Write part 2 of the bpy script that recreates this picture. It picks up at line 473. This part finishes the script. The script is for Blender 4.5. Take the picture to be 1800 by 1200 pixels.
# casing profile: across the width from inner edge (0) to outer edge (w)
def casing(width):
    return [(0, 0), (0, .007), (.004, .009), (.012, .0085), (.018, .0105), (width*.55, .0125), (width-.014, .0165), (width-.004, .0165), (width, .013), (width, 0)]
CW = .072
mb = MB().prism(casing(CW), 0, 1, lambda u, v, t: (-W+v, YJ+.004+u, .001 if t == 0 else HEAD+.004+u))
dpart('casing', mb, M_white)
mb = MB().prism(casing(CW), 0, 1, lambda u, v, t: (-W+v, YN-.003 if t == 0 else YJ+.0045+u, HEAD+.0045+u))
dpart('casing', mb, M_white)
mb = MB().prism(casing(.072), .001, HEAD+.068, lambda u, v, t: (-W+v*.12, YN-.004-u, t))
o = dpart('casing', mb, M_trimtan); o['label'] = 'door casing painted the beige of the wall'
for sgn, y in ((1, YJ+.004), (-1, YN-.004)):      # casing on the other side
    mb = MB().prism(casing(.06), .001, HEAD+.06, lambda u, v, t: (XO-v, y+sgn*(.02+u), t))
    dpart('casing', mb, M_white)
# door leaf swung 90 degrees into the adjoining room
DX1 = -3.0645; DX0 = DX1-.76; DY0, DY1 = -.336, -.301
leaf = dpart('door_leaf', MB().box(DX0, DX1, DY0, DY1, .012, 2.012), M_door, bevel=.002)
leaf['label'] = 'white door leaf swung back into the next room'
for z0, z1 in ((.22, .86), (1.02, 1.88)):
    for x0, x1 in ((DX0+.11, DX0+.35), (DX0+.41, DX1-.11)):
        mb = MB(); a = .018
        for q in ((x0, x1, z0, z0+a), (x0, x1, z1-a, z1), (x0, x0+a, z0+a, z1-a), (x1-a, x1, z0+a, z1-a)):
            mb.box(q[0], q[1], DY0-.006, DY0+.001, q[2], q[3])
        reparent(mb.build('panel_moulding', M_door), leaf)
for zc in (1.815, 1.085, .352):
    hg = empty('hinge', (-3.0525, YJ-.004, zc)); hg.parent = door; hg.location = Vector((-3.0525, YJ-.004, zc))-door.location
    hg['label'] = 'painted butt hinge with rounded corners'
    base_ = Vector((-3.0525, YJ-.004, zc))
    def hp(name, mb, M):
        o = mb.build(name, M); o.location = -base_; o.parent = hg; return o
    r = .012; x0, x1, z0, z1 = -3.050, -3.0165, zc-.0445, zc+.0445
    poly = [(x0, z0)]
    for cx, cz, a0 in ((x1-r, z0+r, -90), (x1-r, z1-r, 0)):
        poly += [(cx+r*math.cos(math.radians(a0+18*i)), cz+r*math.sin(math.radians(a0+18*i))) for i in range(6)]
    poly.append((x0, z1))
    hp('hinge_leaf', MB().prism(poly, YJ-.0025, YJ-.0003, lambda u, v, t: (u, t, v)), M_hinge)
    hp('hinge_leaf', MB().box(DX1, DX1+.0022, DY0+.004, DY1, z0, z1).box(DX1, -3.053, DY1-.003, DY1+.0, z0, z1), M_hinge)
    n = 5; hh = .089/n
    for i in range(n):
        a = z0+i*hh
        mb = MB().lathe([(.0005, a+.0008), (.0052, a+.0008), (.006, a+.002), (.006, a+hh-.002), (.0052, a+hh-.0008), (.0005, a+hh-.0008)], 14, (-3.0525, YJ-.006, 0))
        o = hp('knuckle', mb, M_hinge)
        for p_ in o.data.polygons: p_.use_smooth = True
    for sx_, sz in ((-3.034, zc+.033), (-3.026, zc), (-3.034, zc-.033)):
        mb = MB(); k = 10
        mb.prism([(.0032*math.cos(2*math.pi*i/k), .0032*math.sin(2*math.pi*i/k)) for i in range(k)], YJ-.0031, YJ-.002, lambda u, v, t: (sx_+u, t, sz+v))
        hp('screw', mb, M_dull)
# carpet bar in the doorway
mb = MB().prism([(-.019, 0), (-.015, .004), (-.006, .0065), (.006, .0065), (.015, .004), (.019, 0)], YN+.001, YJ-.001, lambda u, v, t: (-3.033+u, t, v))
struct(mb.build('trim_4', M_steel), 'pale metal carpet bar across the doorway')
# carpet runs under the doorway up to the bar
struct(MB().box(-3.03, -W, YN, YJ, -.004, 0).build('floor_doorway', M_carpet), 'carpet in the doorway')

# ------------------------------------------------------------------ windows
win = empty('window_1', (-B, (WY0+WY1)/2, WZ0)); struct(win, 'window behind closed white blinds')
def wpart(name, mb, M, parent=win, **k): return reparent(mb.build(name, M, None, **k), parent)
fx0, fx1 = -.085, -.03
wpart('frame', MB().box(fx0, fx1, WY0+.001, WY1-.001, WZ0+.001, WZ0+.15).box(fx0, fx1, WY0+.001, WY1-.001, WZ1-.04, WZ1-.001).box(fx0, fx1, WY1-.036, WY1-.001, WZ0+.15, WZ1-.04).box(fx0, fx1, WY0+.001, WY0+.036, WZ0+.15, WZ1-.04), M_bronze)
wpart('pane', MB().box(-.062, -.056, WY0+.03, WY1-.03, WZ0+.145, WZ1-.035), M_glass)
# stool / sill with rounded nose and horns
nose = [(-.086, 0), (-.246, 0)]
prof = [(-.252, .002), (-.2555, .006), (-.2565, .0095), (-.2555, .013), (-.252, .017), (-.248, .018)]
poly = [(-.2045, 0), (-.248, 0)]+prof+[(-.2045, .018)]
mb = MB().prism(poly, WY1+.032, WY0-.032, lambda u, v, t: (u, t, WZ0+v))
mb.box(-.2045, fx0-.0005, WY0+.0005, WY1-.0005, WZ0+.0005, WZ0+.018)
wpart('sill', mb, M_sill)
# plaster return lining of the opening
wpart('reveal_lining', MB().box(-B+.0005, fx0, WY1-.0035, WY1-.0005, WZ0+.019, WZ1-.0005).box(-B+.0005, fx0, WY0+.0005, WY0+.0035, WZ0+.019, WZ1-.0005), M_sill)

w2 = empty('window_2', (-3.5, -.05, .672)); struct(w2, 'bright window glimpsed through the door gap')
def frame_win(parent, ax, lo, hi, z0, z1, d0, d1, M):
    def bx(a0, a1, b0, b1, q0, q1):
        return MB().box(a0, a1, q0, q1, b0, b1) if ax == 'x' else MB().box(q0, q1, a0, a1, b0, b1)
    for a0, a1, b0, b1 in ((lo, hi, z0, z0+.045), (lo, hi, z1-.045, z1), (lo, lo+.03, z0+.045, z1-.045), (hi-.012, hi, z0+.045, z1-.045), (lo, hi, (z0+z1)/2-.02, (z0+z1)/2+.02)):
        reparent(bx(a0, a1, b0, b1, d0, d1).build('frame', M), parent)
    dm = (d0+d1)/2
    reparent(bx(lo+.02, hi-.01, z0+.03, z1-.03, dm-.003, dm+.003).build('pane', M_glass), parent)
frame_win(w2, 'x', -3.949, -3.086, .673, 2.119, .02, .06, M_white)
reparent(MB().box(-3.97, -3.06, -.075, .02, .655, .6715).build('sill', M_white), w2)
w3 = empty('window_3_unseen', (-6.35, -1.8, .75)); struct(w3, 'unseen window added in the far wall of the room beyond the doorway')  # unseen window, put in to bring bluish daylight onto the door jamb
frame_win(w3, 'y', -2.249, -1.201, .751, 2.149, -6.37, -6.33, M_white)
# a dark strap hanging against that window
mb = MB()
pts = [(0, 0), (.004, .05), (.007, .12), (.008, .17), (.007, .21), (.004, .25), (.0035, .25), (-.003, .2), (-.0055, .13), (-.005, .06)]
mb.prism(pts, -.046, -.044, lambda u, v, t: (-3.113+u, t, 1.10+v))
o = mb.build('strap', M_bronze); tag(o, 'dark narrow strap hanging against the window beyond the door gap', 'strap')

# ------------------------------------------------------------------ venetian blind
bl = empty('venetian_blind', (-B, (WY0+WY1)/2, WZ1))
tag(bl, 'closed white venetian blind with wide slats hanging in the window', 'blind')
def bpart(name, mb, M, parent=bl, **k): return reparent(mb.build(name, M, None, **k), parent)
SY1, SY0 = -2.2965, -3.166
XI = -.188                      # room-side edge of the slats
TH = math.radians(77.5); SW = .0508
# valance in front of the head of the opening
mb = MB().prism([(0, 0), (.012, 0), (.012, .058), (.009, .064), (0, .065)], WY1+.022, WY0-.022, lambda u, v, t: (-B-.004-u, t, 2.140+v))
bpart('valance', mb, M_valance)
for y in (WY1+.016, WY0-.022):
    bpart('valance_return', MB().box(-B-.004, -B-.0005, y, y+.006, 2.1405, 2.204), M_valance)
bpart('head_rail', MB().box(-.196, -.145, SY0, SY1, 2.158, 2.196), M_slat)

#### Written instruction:
Take every line containing the word "that" and copy it.

#### Final result:
Write part 2 of the bpy script that recreates this picture. It picks up at line 473. This part finishes the script. The script is for Blender 4.5. Take the picture to be 1800 by 1200 pixels.
# a dark strap hanging against that window